潰されない人生を送りたいあなたへ 『くらやみガールズトーク』

 近年は「お仕事小説」の旗手として活躍している朱野帰子だが、デビュー作は『マタタビ潔子きよこ猫魂ねこだまという現代社会を舞台にしたダーク・ファンタジーであり、短篇には日常に潜むくらい深淵を覗き見るタイプの作品が多い。
 本書『くらやみガールズトーク』はその流れに位置する短篇集で、全作に通底するテーマを一言で括ると「呪い」ということになるのだろう。ただし、それは神や悪魔といったスピリチュアルな神秘に根ざすものではない。
 家族、世間、社会――要するに「私」を取り囲む現実の数々によって振りまかれる、それはそれは恐ろしいリアルな呪いだ。

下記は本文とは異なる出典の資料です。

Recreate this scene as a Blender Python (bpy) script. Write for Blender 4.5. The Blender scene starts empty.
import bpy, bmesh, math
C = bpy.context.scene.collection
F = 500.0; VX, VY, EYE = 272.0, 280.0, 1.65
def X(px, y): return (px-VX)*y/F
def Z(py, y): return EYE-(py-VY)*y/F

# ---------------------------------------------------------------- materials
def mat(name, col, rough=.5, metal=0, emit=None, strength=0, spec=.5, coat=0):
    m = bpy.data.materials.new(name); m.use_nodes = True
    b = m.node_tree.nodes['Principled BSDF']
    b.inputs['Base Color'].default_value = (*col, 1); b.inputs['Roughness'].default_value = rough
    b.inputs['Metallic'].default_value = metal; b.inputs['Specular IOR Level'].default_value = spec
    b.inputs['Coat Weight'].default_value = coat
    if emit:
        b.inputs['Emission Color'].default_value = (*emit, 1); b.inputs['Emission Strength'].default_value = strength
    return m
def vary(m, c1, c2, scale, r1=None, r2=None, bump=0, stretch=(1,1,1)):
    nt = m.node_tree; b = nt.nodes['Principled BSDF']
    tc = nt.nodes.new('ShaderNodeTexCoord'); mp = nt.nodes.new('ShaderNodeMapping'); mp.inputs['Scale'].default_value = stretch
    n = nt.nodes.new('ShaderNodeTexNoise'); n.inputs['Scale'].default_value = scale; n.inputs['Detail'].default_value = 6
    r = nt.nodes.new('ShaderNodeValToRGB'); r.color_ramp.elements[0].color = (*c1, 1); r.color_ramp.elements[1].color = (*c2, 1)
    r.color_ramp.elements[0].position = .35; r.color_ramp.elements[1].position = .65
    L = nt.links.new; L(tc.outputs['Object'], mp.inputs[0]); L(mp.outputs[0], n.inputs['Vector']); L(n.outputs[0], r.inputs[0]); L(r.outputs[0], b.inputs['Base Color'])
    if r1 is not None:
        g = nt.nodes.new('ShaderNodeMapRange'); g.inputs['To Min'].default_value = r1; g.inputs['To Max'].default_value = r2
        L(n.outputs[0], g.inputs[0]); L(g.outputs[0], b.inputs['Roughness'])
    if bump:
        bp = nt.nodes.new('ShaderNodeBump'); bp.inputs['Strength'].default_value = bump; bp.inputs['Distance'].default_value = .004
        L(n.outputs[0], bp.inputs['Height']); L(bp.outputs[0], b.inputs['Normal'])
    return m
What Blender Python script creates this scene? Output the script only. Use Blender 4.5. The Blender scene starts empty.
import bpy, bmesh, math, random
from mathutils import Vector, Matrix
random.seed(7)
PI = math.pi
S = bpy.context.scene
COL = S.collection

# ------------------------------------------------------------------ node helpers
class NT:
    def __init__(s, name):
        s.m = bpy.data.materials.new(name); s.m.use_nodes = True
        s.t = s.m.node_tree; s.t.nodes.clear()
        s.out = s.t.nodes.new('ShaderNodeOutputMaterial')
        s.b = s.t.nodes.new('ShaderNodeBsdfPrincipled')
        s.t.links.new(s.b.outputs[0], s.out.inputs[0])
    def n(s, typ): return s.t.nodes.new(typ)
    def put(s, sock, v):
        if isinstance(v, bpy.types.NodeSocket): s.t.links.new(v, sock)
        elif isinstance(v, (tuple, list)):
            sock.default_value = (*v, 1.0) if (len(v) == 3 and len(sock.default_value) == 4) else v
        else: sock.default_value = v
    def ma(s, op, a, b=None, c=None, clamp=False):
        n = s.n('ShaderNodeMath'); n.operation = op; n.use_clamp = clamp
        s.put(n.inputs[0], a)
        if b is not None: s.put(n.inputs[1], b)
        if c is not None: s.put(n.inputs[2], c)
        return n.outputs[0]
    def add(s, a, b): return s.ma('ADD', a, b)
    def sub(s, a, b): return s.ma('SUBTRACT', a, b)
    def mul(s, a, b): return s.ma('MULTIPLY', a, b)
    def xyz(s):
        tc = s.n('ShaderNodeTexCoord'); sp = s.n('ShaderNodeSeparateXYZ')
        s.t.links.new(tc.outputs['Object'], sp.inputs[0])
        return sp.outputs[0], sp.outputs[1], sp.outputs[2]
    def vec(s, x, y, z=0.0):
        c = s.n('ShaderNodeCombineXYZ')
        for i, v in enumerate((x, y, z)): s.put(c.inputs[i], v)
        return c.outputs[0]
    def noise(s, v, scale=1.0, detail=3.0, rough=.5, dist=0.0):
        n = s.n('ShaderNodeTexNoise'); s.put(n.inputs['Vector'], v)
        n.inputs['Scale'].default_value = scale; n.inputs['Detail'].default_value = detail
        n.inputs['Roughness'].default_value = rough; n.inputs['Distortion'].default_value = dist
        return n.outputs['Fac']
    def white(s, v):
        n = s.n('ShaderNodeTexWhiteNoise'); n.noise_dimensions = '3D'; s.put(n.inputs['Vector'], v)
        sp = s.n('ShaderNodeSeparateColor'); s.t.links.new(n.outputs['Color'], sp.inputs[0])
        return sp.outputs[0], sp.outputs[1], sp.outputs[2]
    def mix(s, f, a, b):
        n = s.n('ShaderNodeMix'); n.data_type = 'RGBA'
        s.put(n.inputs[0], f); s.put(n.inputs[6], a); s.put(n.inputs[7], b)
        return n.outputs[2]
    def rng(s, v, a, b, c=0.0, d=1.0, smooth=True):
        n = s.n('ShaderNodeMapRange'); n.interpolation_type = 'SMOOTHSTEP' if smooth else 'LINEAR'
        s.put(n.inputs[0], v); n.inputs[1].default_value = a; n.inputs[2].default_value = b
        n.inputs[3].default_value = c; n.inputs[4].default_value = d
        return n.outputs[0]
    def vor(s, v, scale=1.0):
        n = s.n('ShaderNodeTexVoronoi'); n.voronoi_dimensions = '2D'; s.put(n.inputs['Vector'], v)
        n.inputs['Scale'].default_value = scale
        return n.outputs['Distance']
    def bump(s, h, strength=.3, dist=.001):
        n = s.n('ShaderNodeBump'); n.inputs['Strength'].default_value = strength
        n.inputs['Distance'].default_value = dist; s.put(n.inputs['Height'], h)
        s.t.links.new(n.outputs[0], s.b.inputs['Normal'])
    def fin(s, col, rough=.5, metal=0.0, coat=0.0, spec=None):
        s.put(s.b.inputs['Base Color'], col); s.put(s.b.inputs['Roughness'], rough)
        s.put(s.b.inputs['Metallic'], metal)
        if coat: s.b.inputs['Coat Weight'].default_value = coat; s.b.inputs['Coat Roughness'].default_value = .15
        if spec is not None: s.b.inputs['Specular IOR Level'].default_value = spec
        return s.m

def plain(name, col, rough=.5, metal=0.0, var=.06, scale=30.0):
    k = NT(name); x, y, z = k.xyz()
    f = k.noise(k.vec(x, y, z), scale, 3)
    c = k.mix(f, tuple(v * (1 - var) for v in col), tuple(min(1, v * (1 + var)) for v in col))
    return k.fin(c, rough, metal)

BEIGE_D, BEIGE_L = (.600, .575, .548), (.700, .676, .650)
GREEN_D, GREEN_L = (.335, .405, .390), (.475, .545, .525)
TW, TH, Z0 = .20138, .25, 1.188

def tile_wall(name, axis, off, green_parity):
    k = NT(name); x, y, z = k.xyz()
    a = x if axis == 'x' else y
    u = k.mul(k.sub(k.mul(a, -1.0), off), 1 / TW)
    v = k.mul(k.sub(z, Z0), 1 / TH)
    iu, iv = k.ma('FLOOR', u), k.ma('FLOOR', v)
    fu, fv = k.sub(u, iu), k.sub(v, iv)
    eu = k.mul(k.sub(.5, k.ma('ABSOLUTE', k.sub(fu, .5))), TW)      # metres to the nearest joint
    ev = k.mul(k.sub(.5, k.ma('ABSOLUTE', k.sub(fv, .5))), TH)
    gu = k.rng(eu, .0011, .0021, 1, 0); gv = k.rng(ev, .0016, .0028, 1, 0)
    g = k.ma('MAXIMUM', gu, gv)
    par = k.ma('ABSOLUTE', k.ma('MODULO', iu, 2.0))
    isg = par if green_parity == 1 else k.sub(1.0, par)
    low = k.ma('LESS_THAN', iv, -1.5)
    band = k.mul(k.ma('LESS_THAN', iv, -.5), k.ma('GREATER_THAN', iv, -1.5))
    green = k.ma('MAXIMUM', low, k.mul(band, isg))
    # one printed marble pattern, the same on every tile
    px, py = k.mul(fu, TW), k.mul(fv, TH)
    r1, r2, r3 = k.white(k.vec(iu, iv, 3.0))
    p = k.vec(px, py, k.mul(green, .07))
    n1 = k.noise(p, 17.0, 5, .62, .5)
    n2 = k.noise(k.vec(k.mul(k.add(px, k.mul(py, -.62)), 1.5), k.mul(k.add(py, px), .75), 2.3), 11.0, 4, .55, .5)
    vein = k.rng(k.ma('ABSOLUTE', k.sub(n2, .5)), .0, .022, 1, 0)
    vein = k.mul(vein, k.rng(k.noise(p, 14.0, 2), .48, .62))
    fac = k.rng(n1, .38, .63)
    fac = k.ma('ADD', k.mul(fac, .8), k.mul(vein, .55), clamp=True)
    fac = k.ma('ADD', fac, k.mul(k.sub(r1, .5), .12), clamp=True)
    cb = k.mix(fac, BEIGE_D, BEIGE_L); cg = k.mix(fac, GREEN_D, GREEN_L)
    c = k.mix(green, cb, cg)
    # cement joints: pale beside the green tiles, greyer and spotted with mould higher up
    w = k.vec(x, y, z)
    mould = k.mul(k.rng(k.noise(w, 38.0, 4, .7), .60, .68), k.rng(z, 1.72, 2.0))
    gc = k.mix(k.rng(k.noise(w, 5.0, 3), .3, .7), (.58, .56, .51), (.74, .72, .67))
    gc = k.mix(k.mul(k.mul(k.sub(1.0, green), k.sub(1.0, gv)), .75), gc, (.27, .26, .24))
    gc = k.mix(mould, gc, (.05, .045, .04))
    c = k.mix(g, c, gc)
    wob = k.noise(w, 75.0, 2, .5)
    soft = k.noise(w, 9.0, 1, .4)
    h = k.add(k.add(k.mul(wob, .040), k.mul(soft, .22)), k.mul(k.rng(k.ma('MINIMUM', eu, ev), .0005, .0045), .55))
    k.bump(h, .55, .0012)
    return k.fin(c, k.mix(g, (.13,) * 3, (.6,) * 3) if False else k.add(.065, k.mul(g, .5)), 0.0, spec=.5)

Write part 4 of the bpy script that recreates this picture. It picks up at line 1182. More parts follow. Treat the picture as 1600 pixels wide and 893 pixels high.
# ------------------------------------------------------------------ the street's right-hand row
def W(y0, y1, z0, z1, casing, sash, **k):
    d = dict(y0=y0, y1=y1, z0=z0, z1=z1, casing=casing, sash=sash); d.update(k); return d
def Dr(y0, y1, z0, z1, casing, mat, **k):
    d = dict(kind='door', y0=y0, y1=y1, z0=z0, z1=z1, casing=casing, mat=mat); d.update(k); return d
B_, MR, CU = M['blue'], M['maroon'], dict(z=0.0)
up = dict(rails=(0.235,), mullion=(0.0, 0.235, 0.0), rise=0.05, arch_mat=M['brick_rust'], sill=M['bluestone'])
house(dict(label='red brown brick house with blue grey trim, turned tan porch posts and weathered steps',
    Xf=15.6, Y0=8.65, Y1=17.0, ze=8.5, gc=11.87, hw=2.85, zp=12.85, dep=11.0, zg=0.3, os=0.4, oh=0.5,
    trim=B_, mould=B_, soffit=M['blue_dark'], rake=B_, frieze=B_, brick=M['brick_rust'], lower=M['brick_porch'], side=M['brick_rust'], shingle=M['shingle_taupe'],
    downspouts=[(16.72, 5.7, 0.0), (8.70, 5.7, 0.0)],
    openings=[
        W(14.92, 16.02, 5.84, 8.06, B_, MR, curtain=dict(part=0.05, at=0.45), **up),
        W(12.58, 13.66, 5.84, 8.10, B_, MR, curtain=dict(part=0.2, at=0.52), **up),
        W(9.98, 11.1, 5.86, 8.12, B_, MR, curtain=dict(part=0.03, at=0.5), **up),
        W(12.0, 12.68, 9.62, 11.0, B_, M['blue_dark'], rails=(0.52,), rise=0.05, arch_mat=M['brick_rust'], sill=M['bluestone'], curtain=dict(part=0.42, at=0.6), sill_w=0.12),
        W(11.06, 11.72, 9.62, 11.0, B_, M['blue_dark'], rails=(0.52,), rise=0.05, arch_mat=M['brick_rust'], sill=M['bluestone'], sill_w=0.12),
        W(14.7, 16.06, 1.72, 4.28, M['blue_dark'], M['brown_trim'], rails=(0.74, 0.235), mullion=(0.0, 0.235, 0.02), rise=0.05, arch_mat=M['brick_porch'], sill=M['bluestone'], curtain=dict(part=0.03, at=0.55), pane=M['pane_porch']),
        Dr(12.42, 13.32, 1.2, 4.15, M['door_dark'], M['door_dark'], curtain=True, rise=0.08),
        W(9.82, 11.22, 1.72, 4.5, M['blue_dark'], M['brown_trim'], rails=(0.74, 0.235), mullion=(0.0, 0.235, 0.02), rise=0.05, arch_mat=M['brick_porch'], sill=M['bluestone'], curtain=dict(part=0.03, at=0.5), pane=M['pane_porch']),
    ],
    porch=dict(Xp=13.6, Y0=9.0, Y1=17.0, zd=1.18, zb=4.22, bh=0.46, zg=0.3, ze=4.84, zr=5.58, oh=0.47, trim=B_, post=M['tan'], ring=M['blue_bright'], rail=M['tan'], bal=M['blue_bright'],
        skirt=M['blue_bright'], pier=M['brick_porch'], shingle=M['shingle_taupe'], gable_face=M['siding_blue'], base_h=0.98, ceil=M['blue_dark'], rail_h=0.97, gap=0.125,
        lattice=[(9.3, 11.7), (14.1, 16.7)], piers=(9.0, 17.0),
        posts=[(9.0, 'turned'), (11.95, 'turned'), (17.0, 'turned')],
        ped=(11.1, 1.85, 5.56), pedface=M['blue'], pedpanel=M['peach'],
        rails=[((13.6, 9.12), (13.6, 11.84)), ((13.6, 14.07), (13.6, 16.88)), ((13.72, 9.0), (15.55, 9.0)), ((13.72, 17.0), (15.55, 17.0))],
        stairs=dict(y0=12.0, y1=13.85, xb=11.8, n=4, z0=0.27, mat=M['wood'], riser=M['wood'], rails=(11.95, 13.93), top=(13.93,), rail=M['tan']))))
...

私たちは、生まれ落ちたその瞬間――いや、出生前検査が当たり前になった現代では、母のお腹の中にいるうちからあらゆるジャッジをくだされ、「世間の枠」に押し込められていく。男か、女か。第一子か、それ以降か。美しい子か、そうでないか、blah blah blah。第一子として生まれた美しい長男と、女ばかり数人続いた後の並以下の器量の女児では、誕生時に受ける祝福の量からしてすでに大差がつく。
 残念ながら、人は平等には生まれてこない。人生の残酷などそれだけで十分だというのに、まだまだ足りぬと言わんばかりに、世間なる曖昧なモンスターによって「お前はこんな人間なのだ、こうあるべきなのだ」と十重二十重とえはたえに呪いをかけられていく。そんな現実を前に、大多数は心を削られることにただ耐え、あったかもしれない未来が潰れていくのをぼんやりと眺めることしかできない。本書に収められた八つの物語が見せるのは、そんな光景の数々だ。
 著者はこう問いかけてくる。「人生の節目ごとに『私』は呪われ、殺されてきたんじゃありませんか?」と。
 冒頭作「鏡の男」は、「家族」という一番やっかいな呪いから逃れようとした女性が主人公だ。長女に生まれたというただそれだけで家族の犠牲になっていた人生から抜け出すために始めた新生活は、少しずつ違和感に侵食されていく。バスルームの天井裏にぎっしり詰め込まれていた十年以上前の入浴剤。勝手に位置を変える鏡。些細だが不気味な出来事によって、静かに狂っていく日常の恐ろしさには鬼気迫るものがある。また、希望を抱いて飛び込んだ結婚生活が「世間の常識」という酸によって色褪せ崩れていく有様を描く「花嫁衣装」、何よりうれしいはずの新たな生命の誕生によって人でないものに変容していく女の姿が戦慄を呼ぶ「獣の夜」など、女性に特有の人生模様を題材にした作品では、あまりの生々しさに呼吸困難を覚える読者もいるのではないだろうか。数多ある、二度と戻れない人生の転機を著者は丁寧に拾い上げ、「それまでの自分」がずたずたに引き裂かれていく姿を静かに写していく。世間では「人間的成長」と呼ぶのかもしれない心の変化も、消えゆく側の断末魔に焦点を当てると、まったく違って見えてくる。たとえば巻末の一篇、「帰り道」。
 曾祖母の死と妹の誕生に直面した幼い少女は、馴染みの街がいつのまにか「同じように見えてちょっとずつ違う」場所になっていることに気づく。誰の助けも借りられないまま一人進む果てにある家は、はたして懐かしの我が家なのか、それとも。寓意ぐういに充ちたこの作品を始め、すべての収録作は怪談を志向して書かれたものだ。よって、物語はどれも不穏で、不条理に終わる。しかし、読み進めるうちに、段々見えてくるのだ。
 呪いを操る者たちの姿が。
 聞いたところによると、呪いを解く一番の方法は、その発信者を突き止めることなのだそうだ。誰が放ったのかがわかれば、たちまち呪いは無効化し、生まれた所に返っていく。現代社会において、呪いは日々四方八方から降り掛かってくる。私たちは、それをかいくぐりながら生きていくしかない。だからこそ、その正体を知っておかなければならないのだ。本書はその優れたテキストになるだろう。潰されない人生を送るために、ぜひ読んでみてほしい。